The origins of this book can be traced back to a series published in an Esperanto magazine issued in Kyoto (1971–1973). The expanded and supplemented version of the series was translated into Japanese by Kurisu Kei, a scholar of Czech literature, and published as an Iwanami Shinsho volume in 1975. It has since been referenced as one of the most valuable works of Esperanto studies available in Japanese.
 
Esperanto is an international language that was first published in Warsaw in 1887 by Ludoviko Zamenhof, a Jewish ophthalmologist. Under the dual circumstances of the Russian Empire’s rule and the anti-Semitism prevalent across Europe, Zamenhof designed Esperanto as a means of overcoming the barriers that divide humanity.

Amidst the advancing internationalisation, particularly in Western Europe at the turn of the 19th and 20th centuries, the well-designed language of Esperanto gained users worldwide.

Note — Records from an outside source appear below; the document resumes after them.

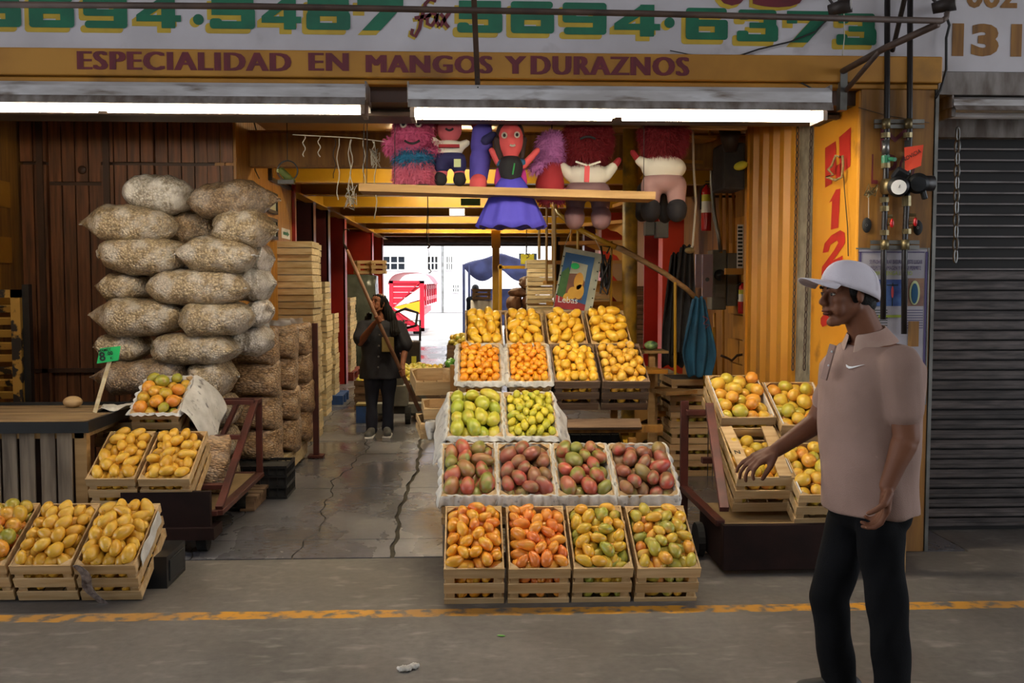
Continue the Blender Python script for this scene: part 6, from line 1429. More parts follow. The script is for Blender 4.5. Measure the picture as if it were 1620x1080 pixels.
# ---------------------------------------------------------------- mango banner on the stair
bq = [PY(874, 490, 7.75), PY(936, 495, 7.75), PY(953, 402, 7.75), PY(893, 390, 7.75)]
t = thing('banner', 'hanging banner with painted mangoes, blue top and red foot', 'banner', tuple((bq[0] + bq[2]) / 2))
def bl(u, v, dy=0): 
    p = bq[0].lerp(bq[1], u).lerp(bq[3].lerp(bq[2], u), v); return p + Vector((0, dy, 0))
def patch(pts, m, dy, nm='print'):
    mb = MB(); P_ = [bl(u, v, dy) for u, v in pts]; mb.add(P_, [tuple(range(len(P_)))]); return mb.build(nm, m, t, world=True)
mat('bn_cream', '#b7b7a0', '#9c9c86', scale=9); mat('bn_blue', '#2c5c8c', '#24507a', scale=4); mat('bn_green', '#2f5a2c', '#4a7436', scale=6); mat('bn_red', '#a3222a', '#8c1c24', scale=4); mat('bn_brown', '#84503a', '#6d4430', scale=5); mat('bn_mango', '#d9a63a', '#c78a2c', scale=5)
mb = MB(); P_ = [bl(u, v) for u, v in ((0, 0), (1, 0), (1, 1), (0, 1))]; mb.add(P_ + [p + Vector((0, .006, 0)) for p in P_], [(0, 1, 2, 3), (7, 6, 5, 4), (0, 4, 5, 1), (1, 5, 6, 2), (2, 6, 7, 3), (3, 7, 4, 0)]); mb.build('cloth', 'bn_cream', t, world=True)
patch([(.02, .04), (.8, .04), (.82, .92), (.06, .92)], 'bn_blue', -.004); patch([(.03, .2), (.3, .22), (.34, .55), (.2, .7), (.05, .6)], 'bn_green', -.006)
patch([(.24, .2), (.68, .2), (.68, .78), (.26, .8)], 'bn_cream', -.008); patch([(.24, .2), (.68, .2), (.68, .5), (.5, .62), (.25, .6)], 'bn_brown', -.010)
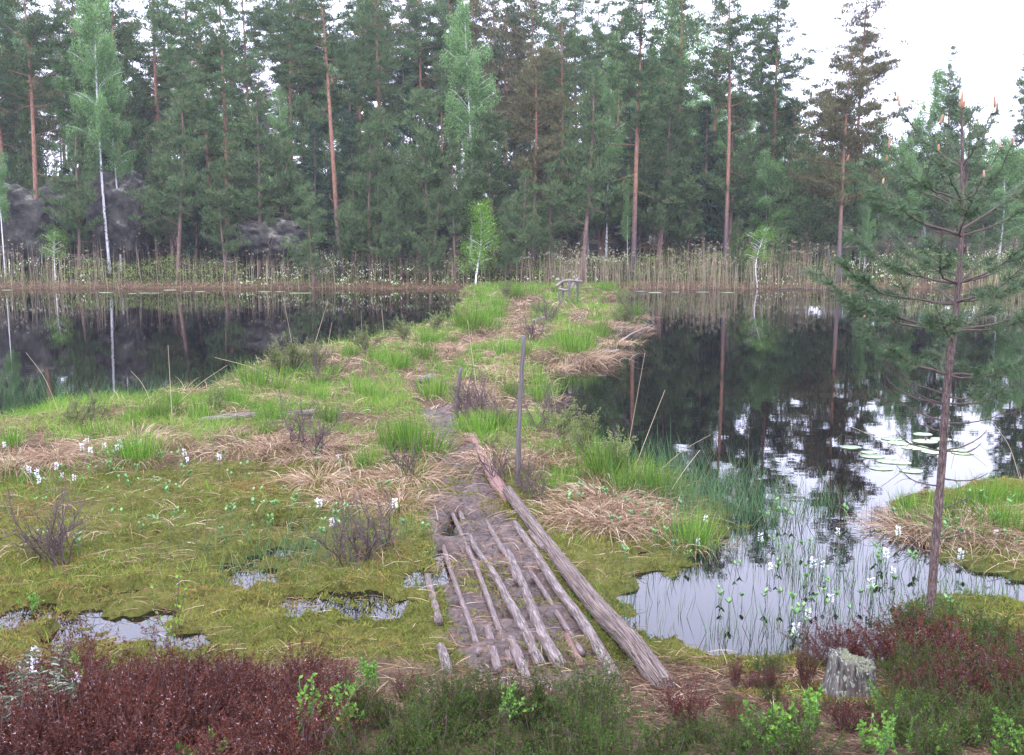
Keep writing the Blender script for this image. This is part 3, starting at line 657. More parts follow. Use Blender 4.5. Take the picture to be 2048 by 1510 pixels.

It served as a vehicle for Zamenhof’s idealism internal to the language, and, at times, ideologies such as communism and anarchism across linguistic barriers. The Esperanto movement, a cultural endeavour aimed at promoting Esperanto and sustained by Esperanto speakers worldwide, was a foundation supporting these developments, and it continues to maintain its vitality to the present day.
 
This book is divided into three sections. Part One describes the development of Esperanto in Europe, from its birth to the period around the First World War, and serves as a prehistory for the main narrative. The core of the discussion lies in Parts Two and Three. The former deals with the situation in Germany after the First World War (particularly during the National Socialist period). The latter narrates the history of the Esperanto movement in the Soviet Union.
 
What immediately strikes the reader, is the fierce hostility and suspicion directed by the authorities towards the Esperanto movement — a largely modest activity involving mostly anonymous citizens — and the sheer brutality of the persecution based on such sentiments. The author carefully examined vast archives, including official documents from National Socialist Germany and the Soviet Union, to illuminate the beliefs and motivations of the authorities behind these repressions. The book’s well-structured arguments are complemented by over 1400 footnotes throughout, demonstrating the thoroughness of the author’s years of archival research.
 
Equally compelling and deeply moving is the portrayal of human solidarity, among the Esperanto speakers, within these extreme circumstances. Even after the organised movement collapsed, Esperanto speakers risked their lives to shelter their persecuted friends, secretly studied Esperanto in concentration camps, and attempted to discreetly report the reality of the terror regime through international correspondence.
 
As the author emphasises in his conclusion, this must surely have been an expression of the energy and positivity essential to the practice of Esperanto learners: a voluntary endeavour to transcend the boundaries of nationality and ethnicity, seeking to establish equal and friendly relations with other people. This energy and positivity are reflected in the book’s narrative. The footnotes reveal numerous accounts based on interviews with survivors of persecution and suppression. The author’s own long-standing practical use of Esperanto, alongside his cross-border activities and cultivation of relationships with diverse people, is evident in the writing itself.
 
While one might feel that Esperanto movement history, the theme of this book, is somewhat peripheral, its content should appeal to a broad readership. Discussions touching on broader themes such as the various ideological challenges of peace movements, and the relationships between language and power, nationalism, and racism, appear throughout the book. One could also view this work as a history of popular culture within totalitarian societies, or as a history of international communication centred on 20th-century Europe. I hope that this fundamental text in Esperanto studies, like the previous Iwanami Shinsho edition, will serve as a reference for many readers.